Meet Bastet. Though as any cat owner worth their salt knows, the name is only a formality, just as saying you’re the cat’s OWNER is a cosmic joke.
I rarely call her by her formal name. She is, in any given minute,
Baby Girl!
Fuzzy butt
Squeezy
Nutty nut
Google head
Another words, a creature of many personalities, moods that are at once mystifying and hilarious.
I adopted her two days shy of National Adopt a Black Cat Day. I didn’t know that at the time. I knew only that her face spoke to my heart, and I wanted a black cat. I wanted to give her a home.
She had recently successfully raised a litter of eight (the ninth hadn’t survived). All of her kittens had been adopted. But she had no home.
My home would be hers.
They let me spend time with her in a familiarization room, but I didn’t need the time. I knew.
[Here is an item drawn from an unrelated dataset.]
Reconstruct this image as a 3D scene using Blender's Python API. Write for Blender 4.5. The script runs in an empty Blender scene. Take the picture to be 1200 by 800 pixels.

After the paperwork and adoption fee, we were on our way home. She mewed pathetically the whole way, frightened of the unfamiliar carrier and the motion of the car. Then an unpleasant aroma signaled that she’d literally been scared shitless.
Ah, well. Welcome to pet ownership!
It has taken several months for her to feel comfortable with me, but now we’re inseparable. She loves to sleep between my feet, but she’s not a lap cat.
In fact, many of her behaviors are tailored ideally to my situation. She’s not a lap cat, and that works for me because I need my lap free for my iPad. Like now.
She also took right away to her scratching post, leaving my armchair alone. Mostly. The chair is a gift from a dear friend. I’d had to see it all torn up, shredded by razor sharp claws.
For the first few weeks, her night time shenanigans kept me up. I shut her out of my bedroom at night. She didn’t like that at first but adapted.
For a time.
Then she developed the habit of digging at the carpet where the door opens. I experimented by letting her come into the room at night. She started to adapt to my schedule.
Now she sleeps when I sleep, making that part of the 14+ hours each day that a cat requires to be catty.
We’ve achieved a beautiful and soothing relationship, Bastet and I. She does mostly anything she wants — which isn’t bad because she’s instinctively well-behaved — and I let her. Minimal fuss and mess, and it makes all the difference having another living soul in the house.